"Now you must walk without making a sound and speak softly," and a little farther on, "Now you must not speak at all."
And when one of us raises his head too high a sharp report rings out close to us, and a bullet whistles over our heads, misses its mark, and is lost in the brushwood, whence it strips the leaves. Afterwards silence falls again, more profound, stranger than ever.
The terminus is a vaulted redoubt, its walls composed partly of clay, partly of sheet-iron. This blindage has been pierced with two or three little holes, which can be very quickly opened or shut by rapidly working mechanism, and it is through these holes alone that it is possible for us to look out for a few seconds with some measure of safety, without receiving suddenly a bullet in the head by way of the eyes.
What, have we only come as far as this? After walking all this time we have not reached even the end of the mall. In front of us still extend, under the shade of the elms, straight and peaceful, its desolate grass-grown walks. The sun has blotted out the golden lines it was tracing a moment ago, and twilight will presently be over all, and there is still no sound, not even the cries of birds calling one another home to roost; it is like the immobility and silence of death.
Looking in a different direction through another opening in the sheet-iron, on the other bank (the right bank), scarcely twenty yards away from us, quite close to the edge of the little river, of which we hold the left bank, we notice perfectly new earth-works, masked by the kindly protection of branches, and there, as in the mall, silence prevails, but it is the same silence, too obviously studied, suspicious, full of dread. Then someone whispers in my ear:
"It is They who are there."
It is They who are there, as indeed we had surmised, for in many other places we had already observed similar dreadful regions, close to our own, steeped in a deceptive silence, characteristic of ultra-modern warfare. Yes, it is They who are there, still there, well entrenched in the shelter of our own French soil, which does not even fall in upon them and smother them. Sons of that vile race which has the taint of lying in its blood, they have taught all the armies of the world the art of making even inanimate objects lie, even the outward semblance of things. Their trenches under their verdure disguise themselves as innocent furrows; the houses that shelter their staffs assume the aspect of deserted ruins. They are never to be seen, these hidden enemies; they advance and invade like white ants or gnawing worms, and then at the most unexpected moment of day or night, preceded by all varieties of diabolical preparations that they have devised, burning liquids, blinding gas, asphyxiating gas, they leap out from the ground like beasts in a menagerie whose cages have been unfastened. How humiliating! After prodigious efforts in mechanics and chemistry to revert to the custom of the age of cave-dwellers; after fighting for more than a year with lethal weapons perfected with infernal ingenuity for slaughter at long range to be found thus, almost on top of one another for months at a time, with straining nerves and every sense alert, and yet all hidden away under cover, not daring to budge an inch!
How horrible! I believe they were actually whispering in those trenches opposite.

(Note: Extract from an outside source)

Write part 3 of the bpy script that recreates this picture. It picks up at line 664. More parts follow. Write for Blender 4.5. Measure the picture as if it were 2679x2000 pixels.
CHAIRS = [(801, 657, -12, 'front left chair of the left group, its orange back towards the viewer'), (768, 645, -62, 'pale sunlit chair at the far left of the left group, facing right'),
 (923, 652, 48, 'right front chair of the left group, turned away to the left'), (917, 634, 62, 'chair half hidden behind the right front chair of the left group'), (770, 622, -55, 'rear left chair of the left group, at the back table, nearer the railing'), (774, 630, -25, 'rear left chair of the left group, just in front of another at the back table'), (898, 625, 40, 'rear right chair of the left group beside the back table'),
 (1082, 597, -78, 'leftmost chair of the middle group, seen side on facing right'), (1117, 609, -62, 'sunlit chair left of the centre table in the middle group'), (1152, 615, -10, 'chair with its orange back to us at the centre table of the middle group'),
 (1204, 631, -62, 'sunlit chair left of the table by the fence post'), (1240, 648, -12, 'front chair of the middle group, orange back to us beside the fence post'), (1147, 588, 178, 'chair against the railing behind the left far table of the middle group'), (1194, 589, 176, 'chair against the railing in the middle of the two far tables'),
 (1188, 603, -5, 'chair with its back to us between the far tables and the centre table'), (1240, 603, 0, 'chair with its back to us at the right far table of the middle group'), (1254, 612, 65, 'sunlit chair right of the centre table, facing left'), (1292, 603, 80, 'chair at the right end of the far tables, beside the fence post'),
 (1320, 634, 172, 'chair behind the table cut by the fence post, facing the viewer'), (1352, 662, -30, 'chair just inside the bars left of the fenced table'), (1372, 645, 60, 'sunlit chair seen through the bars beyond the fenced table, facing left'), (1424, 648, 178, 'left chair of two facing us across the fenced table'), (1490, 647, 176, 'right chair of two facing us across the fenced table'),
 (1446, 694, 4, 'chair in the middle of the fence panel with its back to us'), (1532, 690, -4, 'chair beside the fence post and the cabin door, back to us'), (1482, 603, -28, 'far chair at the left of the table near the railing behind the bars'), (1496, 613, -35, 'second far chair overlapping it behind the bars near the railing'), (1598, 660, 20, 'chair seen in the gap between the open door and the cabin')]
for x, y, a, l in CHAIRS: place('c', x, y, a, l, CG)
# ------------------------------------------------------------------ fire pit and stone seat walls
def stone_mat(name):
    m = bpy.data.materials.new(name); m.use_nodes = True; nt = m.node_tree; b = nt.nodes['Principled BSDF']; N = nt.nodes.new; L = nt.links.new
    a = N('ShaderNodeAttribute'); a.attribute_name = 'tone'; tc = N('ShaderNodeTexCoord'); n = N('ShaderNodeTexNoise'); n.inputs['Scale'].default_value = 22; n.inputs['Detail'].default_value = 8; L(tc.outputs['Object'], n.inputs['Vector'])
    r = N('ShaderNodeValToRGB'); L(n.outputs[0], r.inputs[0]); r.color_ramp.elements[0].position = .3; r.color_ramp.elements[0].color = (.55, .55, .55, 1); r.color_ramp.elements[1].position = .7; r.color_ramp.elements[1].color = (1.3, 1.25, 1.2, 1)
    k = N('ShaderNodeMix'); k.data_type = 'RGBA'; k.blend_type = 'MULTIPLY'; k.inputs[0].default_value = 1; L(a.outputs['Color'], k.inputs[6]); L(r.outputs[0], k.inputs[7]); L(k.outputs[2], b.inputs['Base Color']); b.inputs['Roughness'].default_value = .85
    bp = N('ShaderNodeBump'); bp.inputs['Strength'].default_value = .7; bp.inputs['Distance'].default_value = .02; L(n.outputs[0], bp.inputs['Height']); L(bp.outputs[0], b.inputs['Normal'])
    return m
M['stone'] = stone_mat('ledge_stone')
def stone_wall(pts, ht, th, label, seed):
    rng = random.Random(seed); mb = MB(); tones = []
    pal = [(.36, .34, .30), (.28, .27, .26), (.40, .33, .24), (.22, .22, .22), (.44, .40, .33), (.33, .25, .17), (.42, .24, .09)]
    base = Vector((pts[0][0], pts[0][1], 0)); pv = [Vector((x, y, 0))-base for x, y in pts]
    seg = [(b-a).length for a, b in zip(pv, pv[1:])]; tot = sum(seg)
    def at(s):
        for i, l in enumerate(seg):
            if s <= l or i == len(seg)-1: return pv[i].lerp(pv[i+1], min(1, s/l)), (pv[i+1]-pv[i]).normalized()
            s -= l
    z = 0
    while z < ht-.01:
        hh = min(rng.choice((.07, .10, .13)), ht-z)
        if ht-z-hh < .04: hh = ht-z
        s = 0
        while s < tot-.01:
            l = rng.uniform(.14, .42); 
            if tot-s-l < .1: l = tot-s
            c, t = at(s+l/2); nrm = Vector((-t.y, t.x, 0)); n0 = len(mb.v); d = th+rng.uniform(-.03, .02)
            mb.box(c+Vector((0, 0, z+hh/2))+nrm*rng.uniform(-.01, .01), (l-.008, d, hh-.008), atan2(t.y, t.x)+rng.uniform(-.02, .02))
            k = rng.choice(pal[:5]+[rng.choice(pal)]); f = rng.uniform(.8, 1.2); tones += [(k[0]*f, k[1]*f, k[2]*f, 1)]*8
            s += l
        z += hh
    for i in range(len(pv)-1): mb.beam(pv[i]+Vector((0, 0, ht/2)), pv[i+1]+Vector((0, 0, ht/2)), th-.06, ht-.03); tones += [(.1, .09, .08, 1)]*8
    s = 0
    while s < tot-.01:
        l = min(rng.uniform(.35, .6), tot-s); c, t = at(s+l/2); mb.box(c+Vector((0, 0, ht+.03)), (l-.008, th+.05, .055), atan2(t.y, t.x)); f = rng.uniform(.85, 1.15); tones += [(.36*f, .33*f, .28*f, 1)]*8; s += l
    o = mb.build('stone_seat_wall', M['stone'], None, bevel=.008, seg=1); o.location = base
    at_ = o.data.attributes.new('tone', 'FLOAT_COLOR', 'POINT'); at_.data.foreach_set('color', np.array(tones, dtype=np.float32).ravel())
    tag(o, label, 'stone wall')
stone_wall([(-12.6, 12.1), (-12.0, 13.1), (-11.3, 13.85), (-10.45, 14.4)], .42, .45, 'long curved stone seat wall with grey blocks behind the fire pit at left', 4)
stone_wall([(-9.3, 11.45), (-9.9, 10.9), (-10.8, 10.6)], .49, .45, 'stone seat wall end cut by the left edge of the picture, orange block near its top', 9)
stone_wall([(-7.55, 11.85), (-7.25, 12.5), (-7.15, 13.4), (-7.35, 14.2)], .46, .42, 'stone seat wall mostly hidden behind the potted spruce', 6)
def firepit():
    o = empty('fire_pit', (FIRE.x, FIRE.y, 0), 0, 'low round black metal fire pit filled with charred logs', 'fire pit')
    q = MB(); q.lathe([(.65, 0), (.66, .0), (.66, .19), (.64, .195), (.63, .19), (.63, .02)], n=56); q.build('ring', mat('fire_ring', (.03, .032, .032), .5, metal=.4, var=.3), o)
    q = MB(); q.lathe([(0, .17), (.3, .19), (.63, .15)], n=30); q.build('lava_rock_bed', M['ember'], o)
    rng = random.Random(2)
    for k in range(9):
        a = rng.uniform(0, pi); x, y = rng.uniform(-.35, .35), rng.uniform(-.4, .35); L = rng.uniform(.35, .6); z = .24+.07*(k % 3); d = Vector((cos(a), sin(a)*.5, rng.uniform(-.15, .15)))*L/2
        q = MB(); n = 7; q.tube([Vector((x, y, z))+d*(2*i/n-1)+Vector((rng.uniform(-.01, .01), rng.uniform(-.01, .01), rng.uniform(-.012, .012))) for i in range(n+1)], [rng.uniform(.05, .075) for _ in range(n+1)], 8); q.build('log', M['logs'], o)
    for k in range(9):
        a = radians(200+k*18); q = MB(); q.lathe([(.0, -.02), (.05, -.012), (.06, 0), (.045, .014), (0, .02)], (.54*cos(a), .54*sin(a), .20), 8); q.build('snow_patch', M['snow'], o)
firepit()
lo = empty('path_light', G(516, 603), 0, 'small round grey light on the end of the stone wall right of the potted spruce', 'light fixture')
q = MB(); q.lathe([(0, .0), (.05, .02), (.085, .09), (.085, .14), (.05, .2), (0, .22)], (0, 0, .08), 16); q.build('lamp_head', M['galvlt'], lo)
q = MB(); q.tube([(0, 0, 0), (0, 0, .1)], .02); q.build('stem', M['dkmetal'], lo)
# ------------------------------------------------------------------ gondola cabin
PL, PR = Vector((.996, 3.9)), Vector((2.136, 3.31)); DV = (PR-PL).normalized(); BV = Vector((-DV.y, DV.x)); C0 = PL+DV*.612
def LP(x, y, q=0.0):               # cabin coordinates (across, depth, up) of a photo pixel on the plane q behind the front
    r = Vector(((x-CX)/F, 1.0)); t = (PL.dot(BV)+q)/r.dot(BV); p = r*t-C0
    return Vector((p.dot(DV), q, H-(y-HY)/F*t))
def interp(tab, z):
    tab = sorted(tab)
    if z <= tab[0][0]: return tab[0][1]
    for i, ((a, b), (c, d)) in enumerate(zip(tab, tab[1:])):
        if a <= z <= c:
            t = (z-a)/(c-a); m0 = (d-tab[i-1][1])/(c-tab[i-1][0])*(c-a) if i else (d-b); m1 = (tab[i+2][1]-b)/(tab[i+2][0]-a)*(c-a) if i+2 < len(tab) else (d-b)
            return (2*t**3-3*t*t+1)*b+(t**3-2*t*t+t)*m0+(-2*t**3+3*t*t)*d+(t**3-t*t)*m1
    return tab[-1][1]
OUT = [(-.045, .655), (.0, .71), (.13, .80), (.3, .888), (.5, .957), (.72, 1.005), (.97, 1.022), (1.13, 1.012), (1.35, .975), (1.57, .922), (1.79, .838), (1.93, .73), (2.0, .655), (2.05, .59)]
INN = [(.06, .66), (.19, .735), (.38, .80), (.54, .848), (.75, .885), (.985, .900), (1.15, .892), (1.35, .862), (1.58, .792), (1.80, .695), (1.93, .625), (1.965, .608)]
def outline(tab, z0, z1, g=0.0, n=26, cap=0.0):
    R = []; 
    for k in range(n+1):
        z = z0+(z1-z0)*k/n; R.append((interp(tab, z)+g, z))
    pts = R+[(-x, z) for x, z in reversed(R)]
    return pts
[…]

Like ourselves they speak in low voices; nevertheless the German intonation is unmistakable. They are talking to one another, those invisible beings. In the infinite silence that surrounds us, their muffled whispers come to us, as it were, from below, from the bowels of the earth. An abrupt command, doubtless uttered by one of their officers, calls them to order, and they are suddenly silent. But we have heard them, heard them close to us, and that murmur, proceeding, as it were, from burrowing animals, falls more mournfully upon the ear than any clamour of battle.
It is not that their voices were brutal; on the contrary, they sounded almost musical, so much so that had we not known who the talkers were we should not have felt that shudder of disgust pass through our flesh; we should have been inclined, rather, to say to them:
"Come, a truce to this game of death! Are we not men and brothers? Come out of your shelters and let us shake hands."